How to solve the following exercise:
Let $q$ be prime. Show that the set of primes p for which $p \equiv 1\pmod q$ and
$$2^{(p-1)/q} \equiv 1 \pmod p$$
has Dirichlet density $\dfrac{1}{q(q-1)}$.
I want to show that $X^q-2$ (mod $p$) has a solution and $q$ divides $p-1$ , these two conditions are simultaneonusly satisfied iff p splits completely in $\Bbb{Q}(\zeta_q,2^{\frac{1}{q}})$. $\zeta_q $ is primitive $q^{th}$ root of unity. If this is proved the I can conclude the result by Chebotarev density theorem.

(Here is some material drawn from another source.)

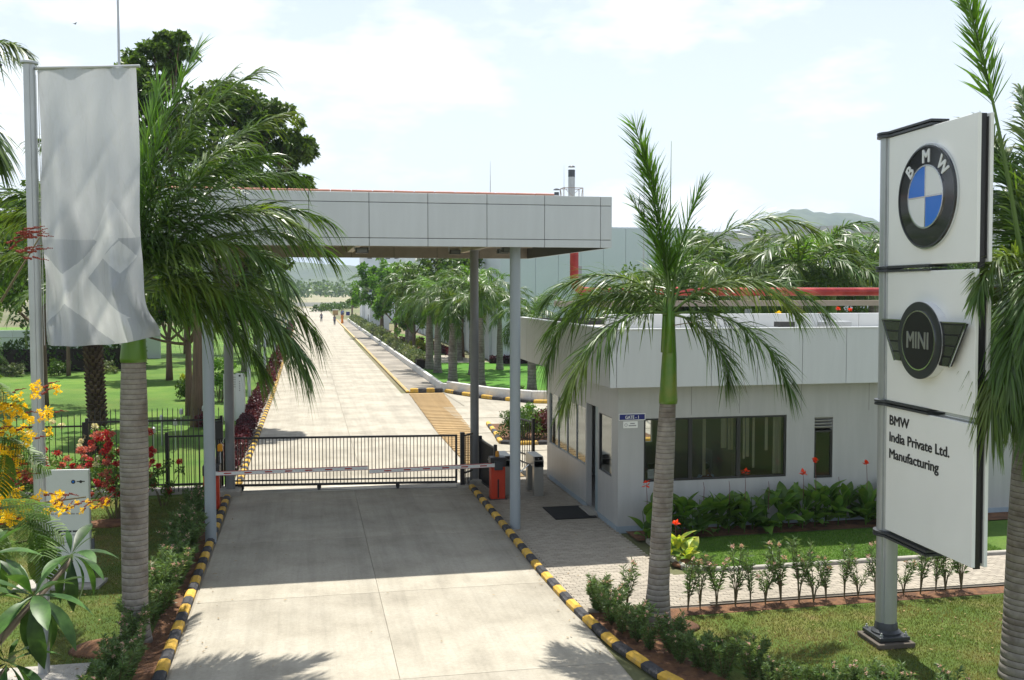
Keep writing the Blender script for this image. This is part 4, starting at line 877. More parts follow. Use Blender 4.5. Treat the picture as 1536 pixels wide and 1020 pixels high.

For any finite extension $K\supset\mathbb Q$, a non-ramified prime ideal $\mathfrak P\subset O_K$ such that $O_K/\mathfrak P=\mathbb F_p$ is equivalent to an embedding $\phi:K\to\mathbb Q_p$ (when an embedding is given then $\mathfrak P=O_K\cap \phi^{-1}(p\mathbb Z_p)$; when $\mathfrak P$ is given then $K_{\mathfrak P}\cong\mathbb Q_p$ and the embedding is $K\subset K_{\mathfrak P}$).
[Other prime ideals containing $p$ (ramified and/or such that $O_K/\mathfrak P\cong\mathbb F_{p^f}$ with $f>1$) are equivalent to embeddings (with dense image) to finite extensions of $\mathbb Q_p$.]
Since your extension $K:=\Bbb{Q}(\zeta_q,2^{\frac{1}{q}})\supset\Bbb Q$ is Galois, a prime $p$ splits completely in $K$ iff there a unramified $\mathfrak P\subset O_K$ such that $O_K/\mathfrak P=\mathbb F_p$ (as the Galois group acts transitively on the prime ideals containing $p$), i.e. iff there is an embedding $K\to\mathbb{Q}_p$ , i.e. iff $\mathbb Q_p$ contains $q$-th roots of $1$ and a $q$-th root of $2$.
The condition $p \equiv 1\pmod q$ is equivalent to having $q$-th roots of $1$ in $\mathbb Q_p$, and solvability of $X^q=2$ in $\mathbb F_p$ is equivalent, for $p\neq 2,q$, to its solvability in $\mathbb Q_p$ (both by Hensel's lemma). The two conditions combined are thus equivalent to existence of an embedding $K\to\mathbb Q_p$, and we're done.